Now more than ever, we need to teach our children empathy: to see others, besides friends and families, as worthy of understanding and compassion. But how? Tinybop, the Brooklyn-based app design studio, believes the answer is to encourage kids to look inside themselves. The result, Me, is a storytelling app that encourages kids to more deeply understand their own lives and feelings.

Me encourages kids to delve within themselves organically. When the app is first loads, kids start off by creating a cartoon likeness of themselves out of a palette of eyes, mouths, skin tones, hair colors, glasses, and more. From there, they can pick their favorite color, which themes the rest of the app. Then a central dashboard reveals their cartoon avatar, with bubbles floating out of his or her head. Tapping the bubbles prompts kids to tell the app more about themselves. For example, one app might encourage them to take a picture of their pet, and give it some pizazz by dropping stickers on top. Another might ask them to draw what they do before bed, or what they think a cool robot looks like.
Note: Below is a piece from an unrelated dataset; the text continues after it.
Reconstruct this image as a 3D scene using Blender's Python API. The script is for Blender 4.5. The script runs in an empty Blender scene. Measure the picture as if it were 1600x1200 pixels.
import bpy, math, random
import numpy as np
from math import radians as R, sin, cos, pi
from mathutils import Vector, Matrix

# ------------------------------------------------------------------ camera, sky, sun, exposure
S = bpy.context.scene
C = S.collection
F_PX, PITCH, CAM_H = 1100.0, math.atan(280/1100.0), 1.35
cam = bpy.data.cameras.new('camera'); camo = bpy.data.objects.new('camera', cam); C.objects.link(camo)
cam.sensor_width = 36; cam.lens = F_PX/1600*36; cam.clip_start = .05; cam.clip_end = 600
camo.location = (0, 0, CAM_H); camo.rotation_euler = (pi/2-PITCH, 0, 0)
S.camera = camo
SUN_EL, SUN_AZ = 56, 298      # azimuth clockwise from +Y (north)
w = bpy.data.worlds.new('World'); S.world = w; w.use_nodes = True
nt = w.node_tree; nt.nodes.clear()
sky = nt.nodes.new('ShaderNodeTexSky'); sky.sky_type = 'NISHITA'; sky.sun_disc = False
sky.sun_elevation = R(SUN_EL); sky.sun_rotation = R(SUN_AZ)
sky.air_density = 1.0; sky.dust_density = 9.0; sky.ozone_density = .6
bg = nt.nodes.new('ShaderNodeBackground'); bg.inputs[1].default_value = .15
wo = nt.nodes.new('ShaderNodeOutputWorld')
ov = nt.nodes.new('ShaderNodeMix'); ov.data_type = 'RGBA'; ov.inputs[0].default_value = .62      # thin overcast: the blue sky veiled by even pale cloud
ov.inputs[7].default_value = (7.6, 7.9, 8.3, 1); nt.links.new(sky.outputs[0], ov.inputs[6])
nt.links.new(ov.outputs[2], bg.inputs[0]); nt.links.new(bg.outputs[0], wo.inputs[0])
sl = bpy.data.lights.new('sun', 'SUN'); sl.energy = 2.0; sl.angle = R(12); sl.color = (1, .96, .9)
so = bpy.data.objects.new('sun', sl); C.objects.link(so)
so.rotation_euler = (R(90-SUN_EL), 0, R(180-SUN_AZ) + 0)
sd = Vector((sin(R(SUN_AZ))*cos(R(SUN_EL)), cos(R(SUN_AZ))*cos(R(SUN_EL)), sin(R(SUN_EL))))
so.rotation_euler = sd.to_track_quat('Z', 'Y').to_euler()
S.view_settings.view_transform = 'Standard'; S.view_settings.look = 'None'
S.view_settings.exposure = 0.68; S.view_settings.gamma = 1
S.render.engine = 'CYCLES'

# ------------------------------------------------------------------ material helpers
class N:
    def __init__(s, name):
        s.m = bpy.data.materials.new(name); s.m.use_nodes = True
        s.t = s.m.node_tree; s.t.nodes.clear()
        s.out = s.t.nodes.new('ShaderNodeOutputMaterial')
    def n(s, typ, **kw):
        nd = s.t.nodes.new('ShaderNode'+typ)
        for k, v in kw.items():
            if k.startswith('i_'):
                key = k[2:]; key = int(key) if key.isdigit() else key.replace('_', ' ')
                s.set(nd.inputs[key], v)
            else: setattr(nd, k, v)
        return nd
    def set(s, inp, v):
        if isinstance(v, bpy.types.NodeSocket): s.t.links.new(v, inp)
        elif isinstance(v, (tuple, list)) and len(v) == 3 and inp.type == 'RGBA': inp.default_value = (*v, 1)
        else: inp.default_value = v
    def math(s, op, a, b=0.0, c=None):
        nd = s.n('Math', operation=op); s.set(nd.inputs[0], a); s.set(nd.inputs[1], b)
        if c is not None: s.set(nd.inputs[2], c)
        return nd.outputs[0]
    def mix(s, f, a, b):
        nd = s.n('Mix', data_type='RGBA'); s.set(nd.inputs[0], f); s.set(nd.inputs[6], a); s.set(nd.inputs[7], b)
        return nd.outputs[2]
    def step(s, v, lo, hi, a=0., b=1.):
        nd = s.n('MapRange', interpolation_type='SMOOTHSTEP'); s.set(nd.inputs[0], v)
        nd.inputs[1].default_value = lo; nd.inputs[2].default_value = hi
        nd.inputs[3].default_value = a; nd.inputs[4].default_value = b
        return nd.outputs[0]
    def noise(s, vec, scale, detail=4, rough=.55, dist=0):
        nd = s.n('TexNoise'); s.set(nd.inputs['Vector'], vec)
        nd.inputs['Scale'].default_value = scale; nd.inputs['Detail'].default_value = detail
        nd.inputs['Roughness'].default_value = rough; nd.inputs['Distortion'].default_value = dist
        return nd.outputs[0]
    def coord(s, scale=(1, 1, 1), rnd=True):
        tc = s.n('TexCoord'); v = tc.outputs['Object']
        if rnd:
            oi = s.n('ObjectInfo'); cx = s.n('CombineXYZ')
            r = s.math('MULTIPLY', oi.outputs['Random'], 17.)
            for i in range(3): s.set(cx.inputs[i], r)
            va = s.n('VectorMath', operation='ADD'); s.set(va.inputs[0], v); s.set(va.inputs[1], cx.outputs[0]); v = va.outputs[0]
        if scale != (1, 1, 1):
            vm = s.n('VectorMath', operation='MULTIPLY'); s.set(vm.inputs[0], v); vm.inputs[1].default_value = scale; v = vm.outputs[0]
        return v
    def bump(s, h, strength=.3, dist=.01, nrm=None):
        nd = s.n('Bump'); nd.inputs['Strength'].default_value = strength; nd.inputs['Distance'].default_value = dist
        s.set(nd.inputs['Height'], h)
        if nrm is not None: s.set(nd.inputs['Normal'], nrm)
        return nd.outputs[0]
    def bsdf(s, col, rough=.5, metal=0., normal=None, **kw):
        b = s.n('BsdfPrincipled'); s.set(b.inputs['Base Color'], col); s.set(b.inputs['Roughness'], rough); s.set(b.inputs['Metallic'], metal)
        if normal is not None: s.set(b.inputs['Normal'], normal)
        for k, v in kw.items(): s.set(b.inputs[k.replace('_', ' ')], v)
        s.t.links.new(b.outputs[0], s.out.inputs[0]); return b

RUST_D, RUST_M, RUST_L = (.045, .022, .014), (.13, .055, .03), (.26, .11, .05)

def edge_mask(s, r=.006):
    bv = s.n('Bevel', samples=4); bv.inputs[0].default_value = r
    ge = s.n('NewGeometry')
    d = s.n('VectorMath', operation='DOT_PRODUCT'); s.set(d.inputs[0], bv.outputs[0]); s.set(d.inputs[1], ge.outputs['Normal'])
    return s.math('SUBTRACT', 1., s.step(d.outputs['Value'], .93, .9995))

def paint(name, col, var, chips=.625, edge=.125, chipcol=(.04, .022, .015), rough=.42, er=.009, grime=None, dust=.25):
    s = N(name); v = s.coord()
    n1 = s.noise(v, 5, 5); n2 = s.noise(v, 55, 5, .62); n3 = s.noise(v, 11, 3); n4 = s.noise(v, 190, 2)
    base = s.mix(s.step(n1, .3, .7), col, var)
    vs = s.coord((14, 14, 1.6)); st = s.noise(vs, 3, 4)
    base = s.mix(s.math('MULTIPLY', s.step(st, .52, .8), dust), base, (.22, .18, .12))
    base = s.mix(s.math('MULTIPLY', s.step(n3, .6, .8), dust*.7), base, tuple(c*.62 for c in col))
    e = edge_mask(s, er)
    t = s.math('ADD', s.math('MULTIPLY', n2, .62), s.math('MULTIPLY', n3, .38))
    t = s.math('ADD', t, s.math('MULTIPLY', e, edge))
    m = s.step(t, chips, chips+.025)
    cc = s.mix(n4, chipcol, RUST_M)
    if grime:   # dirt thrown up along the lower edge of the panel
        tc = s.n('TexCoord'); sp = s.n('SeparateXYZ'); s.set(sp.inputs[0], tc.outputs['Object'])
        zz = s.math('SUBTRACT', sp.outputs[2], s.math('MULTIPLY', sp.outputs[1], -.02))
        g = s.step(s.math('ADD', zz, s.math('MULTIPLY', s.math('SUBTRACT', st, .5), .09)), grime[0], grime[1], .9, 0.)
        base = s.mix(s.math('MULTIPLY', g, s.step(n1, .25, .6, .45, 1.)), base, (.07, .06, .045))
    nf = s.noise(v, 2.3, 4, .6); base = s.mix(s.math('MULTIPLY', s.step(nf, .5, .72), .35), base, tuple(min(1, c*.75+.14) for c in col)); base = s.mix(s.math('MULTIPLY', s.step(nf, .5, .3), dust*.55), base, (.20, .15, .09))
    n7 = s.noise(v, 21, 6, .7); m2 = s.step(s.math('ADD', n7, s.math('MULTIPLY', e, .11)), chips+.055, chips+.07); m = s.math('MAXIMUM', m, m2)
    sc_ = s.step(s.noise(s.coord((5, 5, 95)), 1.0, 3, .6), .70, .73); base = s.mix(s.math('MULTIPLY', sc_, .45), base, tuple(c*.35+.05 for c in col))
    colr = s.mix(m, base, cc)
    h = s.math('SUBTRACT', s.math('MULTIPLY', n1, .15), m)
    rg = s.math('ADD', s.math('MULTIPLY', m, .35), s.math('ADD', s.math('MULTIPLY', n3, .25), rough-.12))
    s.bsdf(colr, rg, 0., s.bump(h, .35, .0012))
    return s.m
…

Me also asks kids to explore their emotional states. Early on while using the app, a dark storm cloud with peering red eyes popped up over my head. After I tapped on it, Me asked me what color made me think of fear, then whisked me to another space in my emotional spectrum (themed in that color, of course), where it asked me to answer questions about fear. Would I take a picture of a book that scared me? Would I draw a picture of myself when I'm scared? Would I draw a monster? And so on. By asking kids to confront their fears in a fun, interactive way, the app hopes that its users will develop a deeper understanding of themselves.

In all, Me provides kids with hundreds of prompts about their feelings, their friends, their families, their school, and more. "The idea came from my eight-year-old, who brought home a 'map of his heart' one day from school," says Tinybop founder Raul Gutierrez. "The kids had been asked to divide a picture of their hearts proportionally into the things they loved." Looking at his own child's crudely drawn heart map, Gutierrez realized that this was more than just a fun exercise, but a rich tool that could be used to teach kids more about themselves. "At a time when teachers are reporting an increase in bullying and anxiety among kids in their classrooms our goal with Me is to help kids better understand themselves, the world around them, their feelings, and the feelings of those around them," he says. "Research suggests that the better kids understand themselves, the more able they are to be empathetic and understand others. Teaching empathy can help combat bullying, peer cruelty, and the mental health epidemic."

One thing's for sure. We need more apps that can teach kids empathy right now.

The day after the election, Gutierrez says that a child in his son's school went up to an African-American teacher who had never expressed any political opinions whatsoever and began mockingly chanting: "Trump! Trump! Trump!" The kid wouldn't stop. "It's hard to imagine being in that teacher's shoes," says Gutierrez. "What do you do when the name of the president-elect has become a sort of epithet? What impact does this have on all the kids involved?" Gutierrez admits he doesn't have the answers, but self-awareness and conversation is where it starts, two things Me is designed to promote among kids.

"Maybe . . . just maybe in cases like this an app [like Me can] helps us resist the normalization of hate speech," Gutierrez says. "Conversation helps us not underestimate the consequence of words. It's a drop in the ocean but we feel that all those little conversations can add up to something much bigger."

Available now for iPhone and iPad, Me can be purchased from the App Store for $2.99.